Shale gas exploration in the UK should be put on hold because it poses environmental threats and is incompatible with agreed climate-change targets, some British politicians will say today.
MPs opposed to fracking will seek to change legislation before the House of Commons that proposes to give companies an automatic right to access lands underground. Such a right is not supported by the British public, according to the Commons’s environmental audit committee.
It says fracking should be prohibited outright in nationally important areas, such as national parks, ancient woodlands and lands that have been designated as areas of outstanding natural beauty.
Only a tiny fraction of the UK’s shale gas reserves can be burned if the rise in global temperatures is to be kept below two degrees, the committee says.
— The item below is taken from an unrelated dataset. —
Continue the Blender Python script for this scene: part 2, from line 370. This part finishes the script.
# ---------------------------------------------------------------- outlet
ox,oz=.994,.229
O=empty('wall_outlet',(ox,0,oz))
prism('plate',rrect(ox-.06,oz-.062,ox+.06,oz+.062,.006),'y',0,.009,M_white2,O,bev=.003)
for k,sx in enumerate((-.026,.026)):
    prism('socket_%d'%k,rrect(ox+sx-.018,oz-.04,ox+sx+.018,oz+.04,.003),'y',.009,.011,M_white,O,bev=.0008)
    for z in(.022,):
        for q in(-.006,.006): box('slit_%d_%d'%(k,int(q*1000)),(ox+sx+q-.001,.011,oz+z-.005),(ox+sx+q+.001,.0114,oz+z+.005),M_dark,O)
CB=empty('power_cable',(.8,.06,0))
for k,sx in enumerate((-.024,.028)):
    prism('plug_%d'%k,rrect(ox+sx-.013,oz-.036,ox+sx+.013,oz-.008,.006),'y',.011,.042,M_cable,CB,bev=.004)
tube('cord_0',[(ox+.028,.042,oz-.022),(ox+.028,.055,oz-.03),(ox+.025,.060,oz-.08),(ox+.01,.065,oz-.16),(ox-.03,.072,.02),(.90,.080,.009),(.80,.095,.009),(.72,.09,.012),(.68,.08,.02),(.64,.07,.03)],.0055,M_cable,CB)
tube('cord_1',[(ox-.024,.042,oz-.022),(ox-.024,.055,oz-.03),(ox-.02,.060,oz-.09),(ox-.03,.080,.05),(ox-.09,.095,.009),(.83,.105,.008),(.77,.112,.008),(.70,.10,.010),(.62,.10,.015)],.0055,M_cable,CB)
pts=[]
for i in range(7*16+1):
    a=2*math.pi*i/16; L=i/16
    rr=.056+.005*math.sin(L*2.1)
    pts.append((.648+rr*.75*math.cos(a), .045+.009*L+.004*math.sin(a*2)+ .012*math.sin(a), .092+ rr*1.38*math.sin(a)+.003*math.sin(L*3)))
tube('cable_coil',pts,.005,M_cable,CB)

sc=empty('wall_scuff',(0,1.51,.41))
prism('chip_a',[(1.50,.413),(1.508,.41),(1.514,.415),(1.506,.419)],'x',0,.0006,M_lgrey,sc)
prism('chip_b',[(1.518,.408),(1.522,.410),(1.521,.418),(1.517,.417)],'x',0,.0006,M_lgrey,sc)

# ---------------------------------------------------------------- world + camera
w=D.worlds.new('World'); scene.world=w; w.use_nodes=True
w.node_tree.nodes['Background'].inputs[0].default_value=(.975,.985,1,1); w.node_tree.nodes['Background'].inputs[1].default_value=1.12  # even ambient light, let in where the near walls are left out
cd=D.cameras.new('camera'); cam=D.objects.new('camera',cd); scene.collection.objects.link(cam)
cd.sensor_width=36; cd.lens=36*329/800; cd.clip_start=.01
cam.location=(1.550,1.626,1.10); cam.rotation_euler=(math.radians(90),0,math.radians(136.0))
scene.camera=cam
Drilling companies should have to prove that they have sufficient backing to cope with any pollution crisis before permits are issued. Methane emissions should have to be fully captured, while a minimum distance between fracking sites and underground aquifers should be laid down.
The legislation before the Commons seeks to maximise “the economic recovery” of the UK’s energy resources, including shale gas. If left unchanged, it would give companies the right to drill hundreds of metres below properties, easing the planning difficulties they currently face.
Dissenting views
However, some leading scientists have taken issue with the views of the dissenting MPs, including Prof Zoe Shipton, of the University of Strathclyde.
Several major studies, she says, have shown that fracking can occur with “relatively little environmental and public health impact”.
Meanwhile, the president of the Geological Society of London, Prof David Manning, has expressed confidence that the risks "can be managed given sufficient care and attention".
Indeed, gas fracked in the UK would be harvested under “more stringent environmental and public health regulations than some other parts of the world where our current gas and petrochemical supply comes from”, he says.
Prof Andrew Aplin, of Durham University, says poor practices in the United States have led to "understandable concerns" in the UK.
He accepts that shale gas production is “broadly incompatible” with the UK’s climate-change pledges, but says a ban, to be credible, would have to be matched by cuts in coal, oil and gas imports.